Even if you’ve seen more coming-of-age movies than you care to recall, it’s a nearly sure bet that you’ve never sat through one that spoke of yoiking. Sami Blood, the feature debut of writer-director Amanda Kernell, is a fascinating take on the familiar genre because of the people it centers on: the Sami, a once-maligned indigenous race who here are portrayed in 1930s northern Sweden. Its rebel is 14-year-old reindeer-herder Elle-Marja, and she wants to get the hell out of Dodge.

Regarding yoiking, after a few references Kernell finally reveals 15 minutes in that it’s a kind of singing/chanting that only the Sami practice. “Don’t yoik at school,” Elle-Marja (Lene Cecilia Sparrok) tells her younger sister, Njenna (Mia Erika Sparrok, her real sister). Though Elle-Marja is a model student, she’s ashamed of the research she and her classmates are subject to as if they were sideshow freaks: head measurement, study of their facial features, and finally a strip-down in front of the entire class. Elle-Marja hesitates—she’s extremely reluctant to submit to this process—but her teacher (Hanna Alström), who’s the knuckle-rapping kind, demands that she set an example for the others.
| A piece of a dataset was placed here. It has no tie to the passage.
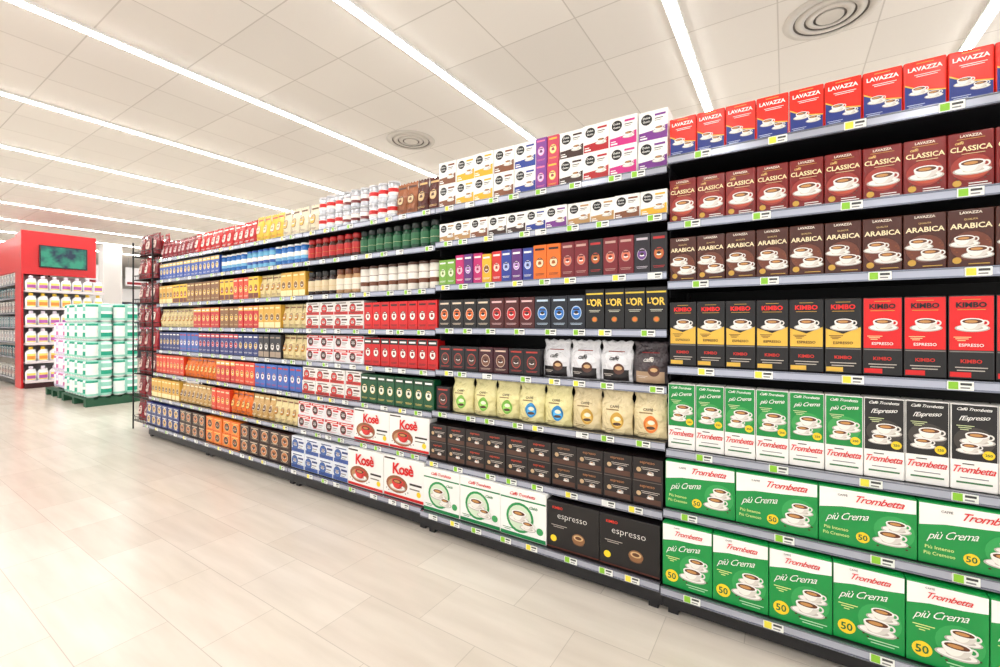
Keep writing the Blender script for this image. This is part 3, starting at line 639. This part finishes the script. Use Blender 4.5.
# pallets of shrink-wrapped paper rolls
def rollpack(key,wrapc,look,film,light):
    k=K[key]=Kind('paper_roll_pack',.36,.28,.3,look,'paper roll pack',shape='none')
    r=.0585
    w_,c_,l_=M(film,.12),M(wrapc,.12),M(light,.12)
    for ix in range(3):
        for iy in range(2):
            cx=(ix-1)*.118; cy=(iy-.5)*.15; odd=(ix+iy)%2
            k.root.lathe([(r*.45,.002),(r*.8,.008),(r*.97,.03),(r,.06),(r*.99,.12),(r*.95,.139),(r*.99,.158),(r,.22),(r*.96,.25),(r*.8,.269),(r*.45,.275)],
                         [l_,l_,w_,c_ if odd else l_,l_,l_,w_ if odd else l_,l_ if odd else c_,w_,l_,l_],cx,cy,16,1,1.27)
    k.root.bev(-.15,.15,-.118,.118,.012,.268,M(film,.12,0.,0.,0.,1),.035,3)
rollpack('rp_g',(24,160,128),'teal and white paper roll pack',(150,214,198),(240,247,245)); rollpack('rp_p',(214,120,170),'lilac and white paper roll pack',(222,206,236),(246,242,248))
PG=M((26,80,54),.6)
def pallet(cx,cy,w,d,lab,m):
    t=empty('pallet',(cx,cy,0),lab,'pallet')
    for j in range(5):
        b=MB(); y=-d/2+j*(d-.09)/4; b.box(-w/2,w/2,y,y+.09,.1,.12,m); obj('deck_board',b,t)
    for j in range(3):
        b=MB(); x=-w/2+j*(w-.1)/2; b.box(x,x+.1,-d/2,d/2,.0,.0995,m); obj('runner',b,t)
pallet(-8.95,2.41,1.14,.64,'green pallet under the teal and white roll packs',PG)
pallet(-10.15,2.5,.77,.77,'green pallet under the lilac and white roll packs',PG)
col_n=['left','middle','right']
def rr(): return random.uniform(-.03,.03)
for l in range(5):
    for i in range(3):
        for j in range(2):
            K['rp_g'].place(-9.325+i*.374+rr()*.05,2.255+j*.31,.1205+l*.2755,'teal and white roll pack, %s column %s, %s layer from floor'%(col_n[i],['front','rear'][j],ORD[l]),'teal paper roll packs on the pallet',rr()*.4)
for l in range(4):
    for i in range(2):
        for j in range(2):
            K['rp_p'].place(-10.335+i*.376,2.35+j*.31,.1205+l*.2755,'lilac and white roll pack, %s column %s, %s layer from floor'%(['left','right'][i],['front','rear'][j],ORD[l]),'lilac paper roll packs on the pallet',rr()*.4)
# far white cabinet
t=empty('wall_cabinet',(-19.5,6.3,0),'far white chilled cabinet behind the pallets','cabinet')
WM=M((240,240,242),.4)
b=MB(); b.box(-.5,.3,-2.2,2.2,1.95,2.4,WM); obj('canopy',b,t)
b=MB(); b.box(-.5,-.42,-2.2,2.2,0,1.949,M((150,154,162),.5)); obj('back_panel',b,t)
b=MB(); b.box(-.419,.4,-2.2,2.2,0,.55,M((60,60,66),.5)); obj('base',b,t)
for z in (.95,1.3,1.62):
    b=MB(); b.box(-.419,.2,-2.18,2.18,z-.03,z,WM); obj('shelf',b,t)
for q,(z,cols) in enumerate(((.55,['bt_b','bt_y']),(.95,['bt_p','bt_b']),(1.3,['bt_y','bt_p']),(1.62,['bt_b','bt_p']))):
    for j in range(24):
        c=cols[(j//4)%2]
        K[c].place(-19.42,4.3+j*.17,z+.0005,'%s in the far white cabinet'%K[c].look,'far bottles in the white cabinet',PI/2)
t=empty('pillar',(-15.6,4.4,0),'square white pillar behind the roll packs','pillar')
b=MB(); b.bev(-.2,.2,-.2,.2,0,ZC,M((226,224,222),.6),.01,1); obj('shaft',b,t)
b=MB(); b.box(-.22,.22,-.22,.22,0,.12,M((110,110,114),.5)); obj('base_collar',b,t)
for j,(yy,zz) in enumerate(((4.9,2.5),(5.9,2.5))):
    t=empty('hanging_sign',(-18.2,yy,ZC),'white hanging sign panel, %s of two above the far cabinet'%['left','right'][j],'sign','hanging sign panels')
    b=MB(); b.bev(-.015,.015,-.38,.38,-.9,-.3,M((232,232,236),.5),.003,1); b.box(.0151,.0155,-.34,.34,-.86,-.78,M((150,30,40),.5)); obj('panel',b,t)
    for s in (-.3,.3):
        b=MB(); b.box(-.004,.004,s-.004,s+.004,-.301,0,M((150,150,154),.4,.6)); obj('hanger_rod',b,t)
# ---------------------------------------------------------------- camera, world
cam=bpy.data.cameras.new('camera'); co=bpy.data.objects.new('camera',cam); C.objects.link(co); SC.camera=co
cam.sensor_width=36; cam.lens=442/1000*36; cam.shift_y=-.01; cam.clip_end=100; cam.clip_start=.02
co.location=(0,0,1.2); co.rotation_euler=(PI/2,0,math.radians(32.85))
w=bpy.data.worlds.new('world'); SC.world=w; w.use_nodes=True
w.node_tree.nodes['Background'].inputs['Color'].default_value=(1,.985,.965,1); w.node_tree.nodes['Background'].inputs['Strength'].default_value=1.4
The moment is agonizing, and only one of many to come. A pretty dress that Elle-Marja finds on a clothesline turns out to be a gateway; she steals it and attends a Swedish gathering, dancing and smoking and even kissing a boy. The experience is something she desperately needs after attacking a group of guys who insult and then rape her. But she’s a “filthy Lapp” and gets caught, with the punishment being a whipping on her bare back.

Throughout the film, there’s a clear divide between “real” Swedes and the Sami, with a particular emphasis on which language a person uses. There’s also plenty of judgment from both sides: Some society girls condescendingly ask Elle-Marja (who begins to call herself Christina) to yoik at a birthday party, for example, while her mother—bitter that her eldest ran away—once comments, “Don’t you go and get all Swedish.” We see that Elle-Marja carries that sense of disparagement for her entire life, as the film is framed with her elderly self coming home for a funeral and referring to the Sami as “those people.”

Kernell, herself half-Sami, gets the details of this little-known race right, from their traditional clothing to the research performed on them. And the attitude of “other” is, of course, reflected in our bigoted assumptions today, with only the specifics differing and the systemic racism generally writ larger. (The Sami were considered to have smaller brains and be incapable of surviving outside their circles.)

The most pervasive aspect of Sami Blood, however, is its unrelenting weight. Lene Cecilia Sparrok does an excellent job of relating Elle-Marja’s misery and determination without looking like she’s simply sulking. And Kernell places the character in fraught situations, including one in which she talks the parents of the boy she danced with into letting her stay in their nice house. The tightrope she must walk during dinner with them—the kid isn’t home—will have your stomach in knots. You may think Elle-Marja’s got guts, or you may think she’s foolish in pushing her luck. Either way, Kernell leaves you with a people you’ll want to know better and a heroine you won’t soon forget. 

Sami Blood opens Friday at West End Cinema.